O povo continua nas ruas resistindo bravamente apesar das inúmeras perdas de inocentes e, ao contrário do que imagina o regime ditatorial, a cada pessoa assassinada mais gente vai às ruas prometendo só parar quando Maduro for deposto e preso. E não é só o povo que está lutando pela derrubada de Maduro. Quando o juiz Baltazar Garzón sentenciou o presidente Augusto Pinochet a prisão apoiado no princípio da “jurisdição universal”, ele abriu um precedente para que qualquer autoridade judicial de qualquer país possa adotar o mesmo princípio para os delitos de lesa-humanidade. [os artigos da jornalista Graça Salgueiro são excelentes, mas, a menção do juiz Baltazar Garzón - clique aqui e saiba mais sobre o magistrado, falso paladino da Justiça - reduz o brilho da excelente matéria ora transcrita.] Em abril de 2014, 198 legisladores de oito países latino-americanos denunciaram Maduro no Tribunal Penal Internacional (TPI) pela repressão massiva ocorrida naquele ano. Em setembro de 2015 o então Procurador-Geral da República da Colômbia, Alejandro Ordóñez, também o denunciou pelo crime de lesa-humanidade pela deportação massiva e desumana de colombianos que viviam na Venezuela.

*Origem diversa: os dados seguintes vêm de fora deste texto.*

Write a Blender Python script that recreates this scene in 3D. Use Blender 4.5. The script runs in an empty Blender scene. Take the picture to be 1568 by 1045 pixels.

Há ainda 19 acusações contra o Estado venezuelano pelo Grupo de Trabalho sobre Detenções Arbitrárias da ONU, que citam ao redor de 30 casos de privação ilegítima de liberdade como padrão sistemático de perseguição política. Se o TPI agir logo e com rigor, Raúl Castro pode morrer como seu irmão Fidel, sem ver esse sonho realizado. Oxalá assim seja.